I get that it doesn’t know what I am thinking. And pour priority is a good tool for making sure that planes pour in the correct sequence.

But indicating two separate net names (and power net names), regardless of pour priority should not touch or overlap. This shouldn’t be controversial, so I’ll log this as a bug.

I’ve never seen that occur - have you checked for other items that may be bridging things accidentally ?
If you display in outline mode, what does it show ?

What version are you running, there have been bug fixes in pours.
Planes of different priorities can overlap as it is clear what the outcome should be.
Planes of the same priority should not overlap and an attempt to do so is flagged by DRC

I was on a 5.1.0 build (on this windows machine vs my ubuntu box) but have now updated to 5.1.4, and it generated the planes correctly. Glad to see that fixed! Thanks everyone!

KiCad allows overlapping zones to make it easier to have two (or more) zones on the same layer while kicad handles which one gets to fill which area. To do that kicad needs to know which zone should get exclusive right in which area. This is done with priorities (you can have a zone over the full area with low priority and then place smaller zones inside it with high priority.
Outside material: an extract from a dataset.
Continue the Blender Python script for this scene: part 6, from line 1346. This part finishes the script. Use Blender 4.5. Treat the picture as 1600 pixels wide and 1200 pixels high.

Kicad will then allow you to have these high priority zones with the proper clearances.)

Without you giving priorities kicad has two options:

  • fill anyways (current option, gets DRC to complain as it should)
  • do not fill (similar result as DRC will complain about unconnected, probably harder to see by users and us as there are other reasons why a zone might not fill.)

I think it is in accordance with KiCad zone conception. Try to put GND zone at top (where you have elements) then fill zone and then move any component to the place filled by GND. You can do it. You can add different net traces going through zone like it was not there. Zone (even filled) don’t disturb you doing your work. The consequences of it is that two different net zones can be one on another (like other elements).
If filled zone would not allow for any move of components it would much more disturb your work then a need to refill zones. To protect you against forgetting doing it there are some moments when it is done automatically. I don’t know KiCad very well yet, but I noticed that even in Plot dialog box you have “Check zone fills before plotting” check box (I think checked by default).
Thanks to possibility to work on filled zone I can hide GND net connections while positioning elements. Even if I plan to have GND at bottom I place GND zone at top just to not see GND connection lines (it helps me positioning as I need not to do GND connections as I have everywhere GND one via from me).